[start Data lines]
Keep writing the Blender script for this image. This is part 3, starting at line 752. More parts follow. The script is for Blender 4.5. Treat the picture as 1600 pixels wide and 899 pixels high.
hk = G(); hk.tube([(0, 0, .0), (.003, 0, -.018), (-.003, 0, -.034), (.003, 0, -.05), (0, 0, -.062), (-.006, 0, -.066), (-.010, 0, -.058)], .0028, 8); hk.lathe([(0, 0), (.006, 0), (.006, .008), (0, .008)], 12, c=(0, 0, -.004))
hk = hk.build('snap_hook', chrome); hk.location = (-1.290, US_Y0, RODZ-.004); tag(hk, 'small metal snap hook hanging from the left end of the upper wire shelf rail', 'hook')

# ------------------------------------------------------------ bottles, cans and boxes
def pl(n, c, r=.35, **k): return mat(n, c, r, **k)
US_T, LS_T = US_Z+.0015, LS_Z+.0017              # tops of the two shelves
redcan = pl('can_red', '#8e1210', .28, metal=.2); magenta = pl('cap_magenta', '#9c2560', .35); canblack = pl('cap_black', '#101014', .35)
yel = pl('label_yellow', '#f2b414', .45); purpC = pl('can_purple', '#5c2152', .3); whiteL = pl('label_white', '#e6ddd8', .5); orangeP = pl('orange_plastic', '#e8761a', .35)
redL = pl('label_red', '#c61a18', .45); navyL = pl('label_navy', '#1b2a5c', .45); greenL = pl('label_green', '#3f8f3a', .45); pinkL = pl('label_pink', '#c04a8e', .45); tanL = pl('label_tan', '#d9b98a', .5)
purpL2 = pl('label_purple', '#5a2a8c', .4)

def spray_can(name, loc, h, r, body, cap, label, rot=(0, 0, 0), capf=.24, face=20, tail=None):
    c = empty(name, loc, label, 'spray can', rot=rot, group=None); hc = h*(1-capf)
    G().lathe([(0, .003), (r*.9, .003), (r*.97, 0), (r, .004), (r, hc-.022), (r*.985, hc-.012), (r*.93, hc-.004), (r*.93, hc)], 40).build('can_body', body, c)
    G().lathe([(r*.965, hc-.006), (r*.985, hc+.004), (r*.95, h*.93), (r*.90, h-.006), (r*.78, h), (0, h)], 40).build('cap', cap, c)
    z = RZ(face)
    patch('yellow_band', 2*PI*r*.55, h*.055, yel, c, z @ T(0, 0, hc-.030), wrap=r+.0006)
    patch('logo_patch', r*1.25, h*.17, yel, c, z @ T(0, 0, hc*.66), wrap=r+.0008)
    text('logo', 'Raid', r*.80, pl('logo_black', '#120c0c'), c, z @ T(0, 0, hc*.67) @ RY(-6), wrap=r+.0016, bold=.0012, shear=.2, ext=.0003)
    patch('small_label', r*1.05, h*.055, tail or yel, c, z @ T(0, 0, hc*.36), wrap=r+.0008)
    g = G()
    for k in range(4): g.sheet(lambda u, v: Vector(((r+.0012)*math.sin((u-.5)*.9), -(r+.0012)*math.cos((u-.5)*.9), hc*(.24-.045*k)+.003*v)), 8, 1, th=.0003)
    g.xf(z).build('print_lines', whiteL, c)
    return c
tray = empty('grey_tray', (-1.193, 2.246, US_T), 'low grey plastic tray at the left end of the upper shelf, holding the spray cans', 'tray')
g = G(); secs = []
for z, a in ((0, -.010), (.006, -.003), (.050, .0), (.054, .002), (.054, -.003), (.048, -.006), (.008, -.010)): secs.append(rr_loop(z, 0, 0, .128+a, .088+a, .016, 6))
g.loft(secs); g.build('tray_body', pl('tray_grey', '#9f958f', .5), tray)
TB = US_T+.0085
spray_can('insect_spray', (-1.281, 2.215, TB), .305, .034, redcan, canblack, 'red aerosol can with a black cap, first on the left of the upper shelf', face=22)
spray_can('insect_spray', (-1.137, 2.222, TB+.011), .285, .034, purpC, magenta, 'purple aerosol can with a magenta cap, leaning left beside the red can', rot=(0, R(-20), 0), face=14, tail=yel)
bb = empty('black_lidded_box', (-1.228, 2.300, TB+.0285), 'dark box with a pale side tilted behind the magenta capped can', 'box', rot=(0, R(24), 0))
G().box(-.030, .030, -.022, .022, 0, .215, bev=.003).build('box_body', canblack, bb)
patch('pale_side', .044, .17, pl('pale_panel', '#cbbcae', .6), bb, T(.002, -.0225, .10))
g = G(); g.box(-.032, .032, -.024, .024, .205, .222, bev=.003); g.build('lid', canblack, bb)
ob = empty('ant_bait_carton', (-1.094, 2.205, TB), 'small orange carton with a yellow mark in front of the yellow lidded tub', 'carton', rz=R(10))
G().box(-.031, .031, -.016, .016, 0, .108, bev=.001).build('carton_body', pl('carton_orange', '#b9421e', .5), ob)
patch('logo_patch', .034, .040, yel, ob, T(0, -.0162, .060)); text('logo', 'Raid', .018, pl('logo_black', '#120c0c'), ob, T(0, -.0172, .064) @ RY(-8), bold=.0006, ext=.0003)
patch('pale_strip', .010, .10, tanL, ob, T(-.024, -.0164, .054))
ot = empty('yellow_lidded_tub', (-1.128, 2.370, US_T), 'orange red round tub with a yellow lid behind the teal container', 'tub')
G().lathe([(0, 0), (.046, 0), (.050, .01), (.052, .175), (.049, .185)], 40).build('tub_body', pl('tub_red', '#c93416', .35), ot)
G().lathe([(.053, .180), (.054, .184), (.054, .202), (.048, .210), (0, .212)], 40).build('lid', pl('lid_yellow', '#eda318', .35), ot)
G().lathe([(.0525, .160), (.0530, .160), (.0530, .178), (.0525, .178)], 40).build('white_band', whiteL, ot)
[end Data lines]
*What to work on*
Print the complete listing again, exactly as it stands.

*Exercise output*
Keep writing the Blender script for this image. This is part 3, starting at line 752. More parts follow. The script is for Blender 4.5. Treat the picture as 1600 pixels wide and 899 pixels high.
hk = G(); hk.tube([(0, 0, .0), (.003, 0, -.018), (-.003, 0, -.034), (.003, 0, -.05), (0, 0, -.062), (-.006, 0, -.066), (-.010, 0, -.058)], .0028, 8); hk.lathe([(0, 0), (.006, 0), (.006, .008), (0, .008)], 12, c=(0, 0, -.004))
hk = hk.build('snap_hook', chrome); hk.location = (-1.290, US_Y0, RODZ-.004); tag(hk, 'small metal snap hook hanging from the left end of the upper wire shelf rail', 'hook')

# ------------------------------------------------------------ bottles, cans and boxes
def pl(n, c, r=.35, **k): return mat(n, c, r, **k)
US_T, LS_T = US_Z+.0015, LS_Z+.0017              # tops of the two shelves
redcan = pl('can_red', '#8e1210', .28, metal=.2); magenta = pl('cap_magenta', '#9c2560', .35); canblack = pl('cap_black', '#101014', .35)
yel = pl('label_yellow', '#f2b414', .45); purpC = pl('can_purple', '#5c2152', .3); whiteL = pl('label_white', '#e6ddd8', .5); orangeP = pl('orange_plastic', '#e8761a', .35)
redL = pl('label_red', '#c61a18', .45); navyL = pl('label_navy', '#1b2a5c', .45); greenL = pl('label_green', '#3f8f3a', .45); pinkL = pl('label_pink', '#c04a8e', .45); tanL = pl('label_tan', '#d9b98a', .5)
purpL2 = pl('label_purple', '#5a2a8c', .4)

def spray_can(name, loc, h, r, body, cap, label, rot=(0, 0, 0), capf=.24, face=20, tail=None):
    c = empty(name, loc, label, 'spray can', rot=rot, group=None); hc = h*(1-capf)
    G().lathe([(0, .003), (r*.9, .003), (r*.97, 0), (r, .004), (r, hc-.022), (r*.985, hc-.012), (r*.93, hc-.004), (r*.93, hc)], 40).build('can_body', body, c)
    G().lathe([(r*.965, hc-.006), (r*.985, hc+.004), (r*.95, h*.93), (r*.90, h-.006), (r*.78, h), (0, h)], 40).build('cap', cap, c)
    z = RZ(face)
    patch('yellow_band', 2*PI*r*.55, h*.055, yel, c, z @ T(0, 0, hc-.030), wrap=r+.0006)
    patch('logo_patch', r*1.25, h*.17, yel, c, z @ T(0, 0, hc*.66), wrap=r+.0008)
    text('logo', 'Raid', r*.80, pl('logo_black', '#120c0c'), c, z @ T(0, 0, hc*.67) @ RY(-6), wrap=r+.0016, bold=.0012, shear=.2, ext=.0003)
    patch('small_label', r*1.05, h*.055, tail or yel, c, z @ T(0, 0, hc*.36), wrap=r+.0008)
    g = G()
    for k in range(4): g.sheet(lambda u, v: Vector(((r+.0012)*math.sin((u-.5)*.9), -(r+.0012)*math.cos((u-.5)*.9), hc*(.24-.045*k)+.003*v)), 8, 1, th=.0003)
    g.xf(z).build('print_lines', whiteL, c)
    return c
tray = empty('grey_tray', (-1.193, 2.246, US_T), 'low grey plastic tray at the left end of the upper shelf, holding the spray cans', 'tray')
g = G(); secs = []
for z, a in ((0, -.010), (.006, -.003), (.050, .0), (.054, .002), (.054, -.003), (.048, -.006), (.008, -.010)): secs.append(rr_loop(z, 0, 0, .128+a, .088+a, .016, 6))
g.loft(secs); g.build('tray_body', pl('tray_grey', '#9f958f', .5), tray)
TB = US_T+.0085
spray_can('insect_spray', (-1.281, 2.215, TB), .305, .034, redcan, canblack, 'red aerosol can with a black cap, first on the left of the upper shelf', face=22)
spray_can('insect_spray', (-1.137, 2.222, TB+.011), .285, .034, purpC, magenta, 'purple aerosol can with a magenta cap, leaning left beside the red can', rot=(0, R(-20), 0), face=14, tail=yel)
bb = empty('black_lidded_box', (-1.228, 2.300, TB+.0285), 'dark box with a pale side tilted behind the magenta capped can', 'box', rot=(0, R(24), 0))
G().box(-.030, .030, -.022, .022, 0, .215, bev=.003).build('box_body', canblack, bb)
patch('pale_side', .044, .17, pl('pale_panel', '#cbbcae', .6), bb, T(.002, -.0225, .10))
g = G(); g.box(-.032, .032, -.024, .024, .205, .222, bev=.003); g.build('lid', canblack, bb)
ob = empty('ant_bait_carton', (-1.094, 2.205, TB), 'small orange carton with a yellow mark in front of the yellow lidded tub', 'carton', rz=R(10))
G().box(-.031, .031, -.016, .016, 0, .108, bev=.001).build('carton_body', pl('carton_orange', '#b9421e', .5), ob)
patch('logo_patch', .034, .040, yel, ob, T(0, -.0162, .060)); text('logo', 'Raid', .018, pl('logo_black', '#120c0c'), ob, T(0, -.0172, .064) @ RY(-8), bold=.0006, ext=.0003)
patch('pale_strip', .010, .10, tanL, ob, T(-.024, -.0164, .054))
ot = empty('yellow_lidded_tub', (-1.128, 2.370, US_T), 'orange red round tub with a yellow lid behind the teal container', 'tub')
G().lathe([(0, 0), (.046, 0), (.050, .01), (.052, .175), (.049, .185)], 40).build('tub_body', pl('tub_red', '#c93416', .35), ot)
G().lathe([(.053, .180), (.054, .184), (.054, .202), (.048, .210), (0, .212)], 40).build('lid', pl('lid_yellow', '#eda318', .35), ot)
G().lathe([(.0525, .160), (.0530, .160), (.0530, .178), (.0525, .178)], 40).build('white_band', whiteL, ot)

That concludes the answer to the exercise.